Take a look at this page, and especially the "Which suttas should I read?" section. Also take a look at the Self-Guided Tour of the Buddha's Teachings. Many of the suttas available on that website are good translations.

Also see dhammatalks.org's texts, including "The Wings to Awakening" and the Dhammapada. These translations are by Thanissaro Bhikku, who is very well-respected as a translator.

These resources focus on the Pali canon, viewed as canonical by Theravadan buddhists. They are used in Mahayana traditions as well, to varying degrees. They were passed down by communities of monks who memorized the texts and chanted them, so they can't be taken as the literal word of the Buddha, but they're the earliest and most reliable texts available.

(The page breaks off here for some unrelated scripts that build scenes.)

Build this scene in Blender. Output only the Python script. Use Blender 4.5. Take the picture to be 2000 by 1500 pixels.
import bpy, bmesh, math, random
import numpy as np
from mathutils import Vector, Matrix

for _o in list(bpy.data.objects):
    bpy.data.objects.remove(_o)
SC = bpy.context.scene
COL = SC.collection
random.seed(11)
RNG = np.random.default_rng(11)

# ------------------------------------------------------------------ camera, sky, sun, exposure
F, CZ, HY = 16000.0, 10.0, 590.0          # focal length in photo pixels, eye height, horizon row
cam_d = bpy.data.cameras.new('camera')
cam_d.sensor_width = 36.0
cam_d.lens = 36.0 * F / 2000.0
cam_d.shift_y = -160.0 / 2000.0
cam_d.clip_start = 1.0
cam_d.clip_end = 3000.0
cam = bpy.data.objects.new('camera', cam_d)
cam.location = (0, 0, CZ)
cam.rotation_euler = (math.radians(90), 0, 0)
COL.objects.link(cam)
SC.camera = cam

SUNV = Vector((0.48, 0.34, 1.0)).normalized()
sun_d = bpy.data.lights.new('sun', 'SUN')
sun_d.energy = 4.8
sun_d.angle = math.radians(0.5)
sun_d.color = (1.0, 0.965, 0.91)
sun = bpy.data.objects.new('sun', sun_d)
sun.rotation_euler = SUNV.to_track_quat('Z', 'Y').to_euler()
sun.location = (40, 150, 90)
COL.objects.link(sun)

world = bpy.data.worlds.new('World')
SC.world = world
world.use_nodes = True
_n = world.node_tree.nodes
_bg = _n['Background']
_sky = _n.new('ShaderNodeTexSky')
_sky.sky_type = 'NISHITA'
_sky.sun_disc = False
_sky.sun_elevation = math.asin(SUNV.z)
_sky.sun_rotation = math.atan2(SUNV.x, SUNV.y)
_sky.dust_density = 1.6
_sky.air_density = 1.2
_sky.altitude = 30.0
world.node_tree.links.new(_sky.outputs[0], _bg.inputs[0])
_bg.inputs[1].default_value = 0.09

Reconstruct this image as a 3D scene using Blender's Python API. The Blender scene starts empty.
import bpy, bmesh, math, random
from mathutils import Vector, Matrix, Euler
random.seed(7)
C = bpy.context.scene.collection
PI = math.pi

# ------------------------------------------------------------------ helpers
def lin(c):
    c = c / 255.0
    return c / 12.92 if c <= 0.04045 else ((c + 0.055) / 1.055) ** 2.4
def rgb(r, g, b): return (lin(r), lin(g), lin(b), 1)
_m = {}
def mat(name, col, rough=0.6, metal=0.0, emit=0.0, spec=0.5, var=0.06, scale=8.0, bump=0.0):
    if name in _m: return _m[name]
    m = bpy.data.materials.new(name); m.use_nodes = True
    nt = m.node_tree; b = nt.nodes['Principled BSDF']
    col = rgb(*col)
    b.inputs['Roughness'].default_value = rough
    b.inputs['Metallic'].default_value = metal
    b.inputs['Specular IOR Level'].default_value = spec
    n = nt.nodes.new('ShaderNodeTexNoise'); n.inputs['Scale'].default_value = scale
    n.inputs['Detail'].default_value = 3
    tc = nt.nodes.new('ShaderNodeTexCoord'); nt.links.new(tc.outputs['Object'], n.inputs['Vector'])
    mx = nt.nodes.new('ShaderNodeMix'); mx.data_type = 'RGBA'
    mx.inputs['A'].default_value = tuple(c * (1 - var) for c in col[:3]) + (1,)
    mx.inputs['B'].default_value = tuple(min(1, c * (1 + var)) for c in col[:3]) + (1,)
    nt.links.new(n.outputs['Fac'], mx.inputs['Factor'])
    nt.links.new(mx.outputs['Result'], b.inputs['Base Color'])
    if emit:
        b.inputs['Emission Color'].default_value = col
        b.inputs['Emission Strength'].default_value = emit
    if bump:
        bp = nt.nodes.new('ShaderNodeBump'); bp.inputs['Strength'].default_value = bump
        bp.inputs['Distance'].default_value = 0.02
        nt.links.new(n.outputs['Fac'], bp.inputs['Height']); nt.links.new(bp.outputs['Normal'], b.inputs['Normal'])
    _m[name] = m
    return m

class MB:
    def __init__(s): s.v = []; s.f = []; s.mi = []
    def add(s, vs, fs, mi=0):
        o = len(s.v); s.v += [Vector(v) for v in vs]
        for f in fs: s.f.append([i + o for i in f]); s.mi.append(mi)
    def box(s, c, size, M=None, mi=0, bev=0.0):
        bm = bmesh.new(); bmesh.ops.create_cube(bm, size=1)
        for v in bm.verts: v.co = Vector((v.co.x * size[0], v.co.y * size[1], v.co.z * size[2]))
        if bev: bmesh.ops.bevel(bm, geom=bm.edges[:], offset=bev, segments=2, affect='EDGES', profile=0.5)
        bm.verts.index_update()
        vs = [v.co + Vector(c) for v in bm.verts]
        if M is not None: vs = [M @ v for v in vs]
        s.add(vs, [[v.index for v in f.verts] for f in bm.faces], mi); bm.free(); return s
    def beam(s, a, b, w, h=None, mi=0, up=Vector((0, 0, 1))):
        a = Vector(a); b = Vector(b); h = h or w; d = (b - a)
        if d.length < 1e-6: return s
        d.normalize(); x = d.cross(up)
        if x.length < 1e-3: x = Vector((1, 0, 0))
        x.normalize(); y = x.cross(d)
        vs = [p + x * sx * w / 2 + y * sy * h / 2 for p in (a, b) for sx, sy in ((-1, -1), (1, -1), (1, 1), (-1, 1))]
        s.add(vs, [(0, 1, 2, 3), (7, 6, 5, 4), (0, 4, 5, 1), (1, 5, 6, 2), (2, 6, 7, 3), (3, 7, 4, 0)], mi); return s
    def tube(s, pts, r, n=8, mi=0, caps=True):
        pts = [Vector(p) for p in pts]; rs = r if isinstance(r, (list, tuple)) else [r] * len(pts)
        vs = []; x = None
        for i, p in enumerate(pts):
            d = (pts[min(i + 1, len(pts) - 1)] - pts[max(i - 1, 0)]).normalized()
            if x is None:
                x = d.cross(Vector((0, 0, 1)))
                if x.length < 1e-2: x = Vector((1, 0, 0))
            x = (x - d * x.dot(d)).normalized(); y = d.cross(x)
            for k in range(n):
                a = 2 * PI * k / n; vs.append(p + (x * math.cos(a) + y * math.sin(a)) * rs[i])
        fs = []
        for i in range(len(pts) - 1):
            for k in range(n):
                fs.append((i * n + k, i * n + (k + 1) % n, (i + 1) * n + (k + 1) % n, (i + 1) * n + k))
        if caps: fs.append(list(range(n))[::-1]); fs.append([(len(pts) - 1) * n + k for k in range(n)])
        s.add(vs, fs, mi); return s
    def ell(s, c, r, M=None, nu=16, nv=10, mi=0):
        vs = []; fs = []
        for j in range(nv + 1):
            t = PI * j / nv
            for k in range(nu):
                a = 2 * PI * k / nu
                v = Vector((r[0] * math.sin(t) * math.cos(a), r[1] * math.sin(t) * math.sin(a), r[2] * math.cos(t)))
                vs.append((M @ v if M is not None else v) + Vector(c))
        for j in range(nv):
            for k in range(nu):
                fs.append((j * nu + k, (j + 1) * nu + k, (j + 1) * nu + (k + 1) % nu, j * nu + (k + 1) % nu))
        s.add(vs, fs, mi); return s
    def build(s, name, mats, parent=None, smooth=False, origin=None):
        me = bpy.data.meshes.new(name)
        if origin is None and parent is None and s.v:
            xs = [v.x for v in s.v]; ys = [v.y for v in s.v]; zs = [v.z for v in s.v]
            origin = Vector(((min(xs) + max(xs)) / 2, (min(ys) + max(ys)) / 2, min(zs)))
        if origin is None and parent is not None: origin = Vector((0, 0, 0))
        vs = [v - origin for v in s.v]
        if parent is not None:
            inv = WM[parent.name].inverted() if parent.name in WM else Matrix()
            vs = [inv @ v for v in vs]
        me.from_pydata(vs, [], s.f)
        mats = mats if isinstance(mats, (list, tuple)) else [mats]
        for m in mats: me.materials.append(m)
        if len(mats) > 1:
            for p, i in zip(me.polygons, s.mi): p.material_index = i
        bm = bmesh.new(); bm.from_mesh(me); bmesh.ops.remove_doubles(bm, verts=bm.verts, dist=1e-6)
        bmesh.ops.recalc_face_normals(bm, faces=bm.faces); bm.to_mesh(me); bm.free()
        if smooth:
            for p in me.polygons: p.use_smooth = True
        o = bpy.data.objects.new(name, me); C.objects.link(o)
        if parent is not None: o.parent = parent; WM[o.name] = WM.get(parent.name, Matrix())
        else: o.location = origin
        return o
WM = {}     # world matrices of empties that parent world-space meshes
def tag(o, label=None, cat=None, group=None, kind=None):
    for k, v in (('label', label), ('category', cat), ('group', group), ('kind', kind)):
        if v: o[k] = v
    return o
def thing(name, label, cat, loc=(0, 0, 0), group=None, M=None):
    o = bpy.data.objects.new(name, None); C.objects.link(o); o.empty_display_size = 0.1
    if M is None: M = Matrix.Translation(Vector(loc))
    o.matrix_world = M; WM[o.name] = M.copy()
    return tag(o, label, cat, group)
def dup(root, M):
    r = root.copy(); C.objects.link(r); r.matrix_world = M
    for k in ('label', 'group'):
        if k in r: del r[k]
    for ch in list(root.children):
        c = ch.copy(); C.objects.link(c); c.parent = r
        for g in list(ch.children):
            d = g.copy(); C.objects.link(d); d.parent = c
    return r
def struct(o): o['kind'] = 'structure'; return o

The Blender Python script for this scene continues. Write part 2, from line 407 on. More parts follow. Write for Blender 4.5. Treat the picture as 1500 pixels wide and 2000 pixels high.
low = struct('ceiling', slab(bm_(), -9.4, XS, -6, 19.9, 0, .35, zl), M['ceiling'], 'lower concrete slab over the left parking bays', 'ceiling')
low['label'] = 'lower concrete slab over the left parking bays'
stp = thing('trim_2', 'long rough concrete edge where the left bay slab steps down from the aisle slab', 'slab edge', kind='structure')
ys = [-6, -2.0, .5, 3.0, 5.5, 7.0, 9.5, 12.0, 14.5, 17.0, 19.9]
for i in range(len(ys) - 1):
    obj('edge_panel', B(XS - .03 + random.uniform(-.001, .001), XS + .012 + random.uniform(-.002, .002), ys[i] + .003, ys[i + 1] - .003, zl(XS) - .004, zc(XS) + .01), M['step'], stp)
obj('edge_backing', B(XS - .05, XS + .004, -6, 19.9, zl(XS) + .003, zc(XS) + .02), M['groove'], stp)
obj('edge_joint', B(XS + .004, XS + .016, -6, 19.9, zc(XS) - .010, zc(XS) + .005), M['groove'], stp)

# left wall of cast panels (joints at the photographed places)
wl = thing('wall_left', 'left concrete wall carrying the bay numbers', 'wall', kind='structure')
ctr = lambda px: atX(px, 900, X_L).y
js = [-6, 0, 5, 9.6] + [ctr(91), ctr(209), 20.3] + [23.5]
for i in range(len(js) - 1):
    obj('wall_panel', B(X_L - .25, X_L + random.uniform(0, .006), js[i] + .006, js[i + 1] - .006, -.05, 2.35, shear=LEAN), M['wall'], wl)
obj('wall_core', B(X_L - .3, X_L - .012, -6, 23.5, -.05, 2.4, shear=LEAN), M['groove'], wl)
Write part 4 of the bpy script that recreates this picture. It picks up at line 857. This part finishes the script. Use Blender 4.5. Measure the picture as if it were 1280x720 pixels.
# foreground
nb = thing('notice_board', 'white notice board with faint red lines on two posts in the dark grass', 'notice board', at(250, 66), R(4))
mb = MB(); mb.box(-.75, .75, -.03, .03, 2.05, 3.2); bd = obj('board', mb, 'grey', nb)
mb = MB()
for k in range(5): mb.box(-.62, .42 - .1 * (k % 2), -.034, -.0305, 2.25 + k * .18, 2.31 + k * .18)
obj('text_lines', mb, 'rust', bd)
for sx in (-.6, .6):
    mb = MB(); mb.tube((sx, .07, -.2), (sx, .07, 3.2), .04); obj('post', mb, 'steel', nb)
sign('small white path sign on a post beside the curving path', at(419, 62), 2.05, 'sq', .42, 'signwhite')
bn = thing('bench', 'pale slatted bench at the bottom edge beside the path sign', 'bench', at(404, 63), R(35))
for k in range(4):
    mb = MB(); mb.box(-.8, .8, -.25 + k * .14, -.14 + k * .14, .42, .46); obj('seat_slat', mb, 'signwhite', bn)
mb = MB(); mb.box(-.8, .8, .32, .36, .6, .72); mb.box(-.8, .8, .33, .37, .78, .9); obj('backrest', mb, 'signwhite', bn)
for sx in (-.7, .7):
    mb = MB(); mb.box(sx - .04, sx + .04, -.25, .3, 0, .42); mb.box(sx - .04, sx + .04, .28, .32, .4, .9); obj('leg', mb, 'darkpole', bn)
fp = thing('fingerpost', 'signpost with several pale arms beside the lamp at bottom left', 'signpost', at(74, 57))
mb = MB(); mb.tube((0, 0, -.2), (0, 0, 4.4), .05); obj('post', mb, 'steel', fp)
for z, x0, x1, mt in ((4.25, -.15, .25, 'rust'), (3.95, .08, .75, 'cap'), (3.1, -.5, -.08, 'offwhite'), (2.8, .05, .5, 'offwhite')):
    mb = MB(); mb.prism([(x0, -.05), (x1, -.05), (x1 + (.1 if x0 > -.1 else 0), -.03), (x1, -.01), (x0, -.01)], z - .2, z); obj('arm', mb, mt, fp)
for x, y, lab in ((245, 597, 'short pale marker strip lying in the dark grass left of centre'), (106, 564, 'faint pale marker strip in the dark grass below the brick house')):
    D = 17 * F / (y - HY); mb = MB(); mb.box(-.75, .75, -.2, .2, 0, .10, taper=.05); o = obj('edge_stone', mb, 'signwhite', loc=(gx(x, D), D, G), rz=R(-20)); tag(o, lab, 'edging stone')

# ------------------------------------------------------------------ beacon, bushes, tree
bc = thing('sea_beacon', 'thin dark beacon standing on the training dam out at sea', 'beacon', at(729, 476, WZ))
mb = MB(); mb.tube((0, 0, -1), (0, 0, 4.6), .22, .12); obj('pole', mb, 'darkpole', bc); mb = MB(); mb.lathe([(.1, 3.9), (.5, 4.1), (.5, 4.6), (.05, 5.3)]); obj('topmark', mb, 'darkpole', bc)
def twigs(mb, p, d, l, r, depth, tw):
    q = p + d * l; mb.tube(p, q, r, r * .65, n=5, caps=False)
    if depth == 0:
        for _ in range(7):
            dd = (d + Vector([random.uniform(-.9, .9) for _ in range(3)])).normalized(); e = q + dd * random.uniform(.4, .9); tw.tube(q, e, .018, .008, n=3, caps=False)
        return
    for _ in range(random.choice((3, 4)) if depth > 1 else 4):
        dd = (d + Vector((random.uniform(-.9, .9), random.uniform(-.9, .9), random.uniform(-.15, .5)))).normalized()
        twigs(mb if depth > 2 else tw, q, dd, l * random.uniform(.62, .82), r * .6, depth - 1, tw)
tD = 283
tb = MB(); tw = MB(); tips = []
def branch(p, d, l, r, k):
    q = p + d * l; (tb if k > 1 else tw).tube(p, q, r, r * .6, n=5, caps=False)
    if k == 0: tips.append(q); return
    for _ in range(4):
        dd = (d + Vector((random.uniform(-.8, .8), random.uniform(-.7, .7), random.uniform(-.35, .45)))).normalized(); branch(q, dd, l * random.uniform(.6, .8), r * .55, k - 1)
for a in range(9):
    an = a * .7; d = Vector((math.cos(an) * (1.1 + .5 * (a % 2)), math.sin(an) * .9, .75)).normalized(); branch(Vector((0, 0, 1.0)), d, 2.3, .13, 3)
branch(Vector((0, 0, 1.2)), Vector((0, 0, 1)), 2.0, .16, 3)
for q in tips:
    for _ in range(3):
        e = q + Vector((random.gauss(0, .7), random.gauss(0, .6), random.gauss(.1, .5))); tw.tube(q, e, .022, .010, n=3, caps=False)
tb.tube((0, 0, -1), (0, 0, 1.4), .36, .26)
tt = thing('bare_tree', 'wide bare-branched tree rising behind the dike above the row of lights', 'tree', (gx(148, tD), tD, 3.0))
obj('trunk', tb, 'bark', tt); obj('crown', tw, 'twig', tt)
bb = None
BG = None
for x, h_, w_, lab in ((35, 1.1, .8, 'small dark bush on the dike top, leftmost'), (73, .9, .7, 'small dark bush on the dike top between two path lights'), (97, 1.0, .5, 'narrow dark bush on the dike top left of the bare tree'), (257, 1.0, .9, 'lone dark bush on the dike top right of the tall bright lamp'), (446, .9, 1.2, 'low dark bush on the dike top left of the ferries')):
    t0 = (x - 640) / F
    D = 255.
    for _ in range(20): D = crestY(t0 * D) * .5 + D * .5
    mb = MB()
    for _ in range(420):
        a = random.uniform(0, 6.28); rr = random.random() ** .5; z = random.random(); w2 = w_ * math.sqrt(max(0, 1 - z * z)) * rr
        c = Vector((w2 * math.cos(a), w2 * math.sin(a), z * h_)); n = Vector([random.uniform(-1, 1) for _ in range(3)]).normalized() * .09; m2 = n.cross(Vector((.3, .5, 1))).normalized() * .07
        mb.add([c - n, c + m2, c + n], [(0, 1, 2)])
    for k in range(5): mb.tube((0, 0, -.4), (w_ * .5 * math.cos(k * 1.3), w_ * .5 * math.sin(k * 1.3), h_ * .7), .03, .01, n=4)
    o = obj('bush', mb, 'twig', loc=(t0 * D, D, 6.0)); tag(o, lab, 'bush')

Many later texts used in the Mahayana tradition are also considered to be the word of the Buddha, but passed down through secret lineages, supernatural beings, or revealed by later buddhas or boddhisatvas. The Lotus Sutra is one of these – Mahayana tradition holds that it was written down at the time of the Buddha, but stored for five hundred years in the realm of the nagas. You'll have to decide how much "and then a miracle occurred" you'll accept.

And of course, there are plenty of texts that aren't supposed to be the teaching of the Buddha at all, but are the teachings of later practitioners. The Heart Sutra is one of these.
posted by Picklegnome at 10:54 AM on August 22, 2012 [3 favorites]

Red Pine's translation of the Heart Sutra is indeed well-reputed. Oddly, the version I've found most useful is from a possibly sketchy pink website, because it's a word-by-word translation from the Sino-Japanese (and Sino-Japanesified-Sanskrit and -Pali). So it's an excellent resource for combining understanding with memorization and chanting, and thereby offers a more traditional, practical Zen approach to the text.
posted by feral_goldfish at 11:14 AM on August 22, 2012

Lotus Sutra which is the teachings in the last part of Buddha's life and which he specifically mentions are the true and final teachings that override the past teachings.